Church Of St Lawrence is a Grade II* listed building in the Wychavon local planning authority area, England. First listed on 7 May 1952. A Medieval Church.
Church Of St Lawrence
- WRENN ID
- final-landing-sparrow
- Grade
- II*
- Local Planning Authority
- Wychavon
- Country
- England
- Date first listed
- 7 May 1952
- Type
- Church
- Period
- Medieval
- Source
- Historic England listing
Description
Church of St Lawrence
One of two parish churches standing within the precinct of Evesham Abbey, the other being All Saints. The church dates from the late 15th century with an early 16th-century south chapel. It was much restored and partially rebuilt in 1837 to the designs of Harvey Eginton, following a period of semi-dereliction. The building is constructed of stone rubble and ashlar walling with freestone dressings and slate roofs.
The plan consists of a clerestoried nave with four-bay north and south aisles, all approximately the same width, with the aisles nearly as long as the chancel. The arcades continue into the two-bay chancel, which projects beyond the east walls of the aisles as a shallow sanctuary bay. A south chapel opens off the south aisle, and there is a west tower with porch and a north-east doorway.
Exterior
The chancel projects forward from the east ends of the aisles by only the distance of a short bay and is decorated with richly-panelled diagonal buttresses with set-offs. The east window is huge, with glazing in the north and south returns of the projecting bay creating an almost bay-window effect. It has six lights, two king mullions and an arrangement of stone lozenges in place of a transom.
The north and south aisles are gabled at the east and west ends with three-light traceried Perpendicular east windows. The north aisle wall, rebuilt by Eginton, features three-light windows with late Perpendicular style tracery, a pierced parapet and low buttresses with set-offs. The parapet has pinnacles with cricketed finials. In the second bay from the west is an ogee-arched crocketted doorway that projects through the sill of the window.

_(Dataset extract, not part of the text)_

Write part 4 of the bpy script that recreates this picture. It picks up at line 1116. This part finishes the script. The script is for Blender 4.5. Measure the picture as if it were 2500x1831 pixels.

The south chapel projects from the south side, built in ashlar with diagonal buttresses, a pierced parapet and a five-light transomed south window.
The west tower has flat-faced diagonal buttresses, a south-east projecting stair turret, a parapet with pinnacles and a short stone spire of 1837. It features a moulded Perpendicular style west doorway with carved spandrels, a very large four-light west window and two-light traceried belfry windows.
Interior
There is no chancel arch. The Eginton roof is a canted plastered vault divided into panels by moulded ribs. A tall, panelled tower arch supports an Eginton stone tower screen with a brattished cornice. The tower has a plaster vault with moulded ribs and bosses at the intersections.
The four-bay arcades have lozenge-shaped piers with moulded capitals to the west and east shafts, supporting Tudor arches. The wall above is panelled with pairs of cinquefoil-headed clerestory windows to each bay. The north arcade is an 1837 copy of the original south arcade. The aisles have flat plastered ceilings, and three-bay arcades connect the chancel to the chancel chapels.
The sanctuary contains an 1838 stone reredos with vaulted canopies above the Creed, Lord's Prayer and Ten Commandments. There are 19th-century brass communion rails with flower ornament. Screens of around 1900 separate the choir from the aisles with delicate tracery carving, with matching reading desks at the west end of the choir featuring canopied seats. Choir stalls, probably early 20th century, have shouldered ends carved with blind tracery.
A polygonal timber pulpit of around 1906 is carved with figures of saints and a bishop under canopies. Nave benches have square ends and recessed panels.
A very worn late medieval font has an octagonal bowl carved with quatrefoils on an octagonal stem carved with blind tracery.
The south chapel has a fine fan-vaulted stone roof with a central pendant. The south wall of the chapel is carved with panelling, and the east wall retains two sections of decayed canopy work. In the centre of the chapel, on a floor of 19th-century encaustic tiles, stands a copy of the old font.
Stained Glass
The church contains good stained glass from various periods. The east window dates to 1862 and is by Thomas Willement. The north and south sanctuary windows are by Gibbs (1864 and around 1843 respectively). Three early 20th-century north aisle windows are by Geoffrey Webb. The east window of the south aisle is by O'Connor (1847), and the east window of the south chapel is by Hardman; the north aisle east window may also be by the same company. Windows of the 1930s are by Evans and Co of Smethwick and Paul Woodroffe of Stroud, while windows of the 1950s and 1960s are by A L Wilkinson and F W Skeat.
History
The church was one of two town centre churches within the precinct of Evesham Abbey. The reason for this duality has never been fully explained, although All Saints appears to have served as the parish church for the east part of the town, while St Lawrence's served the west. According to architectural historians, abbeys often had a nearby parish church to relieve them of parish duties.
The church has been redundant since 1978 and is in the care of the Churches Conservation Trust.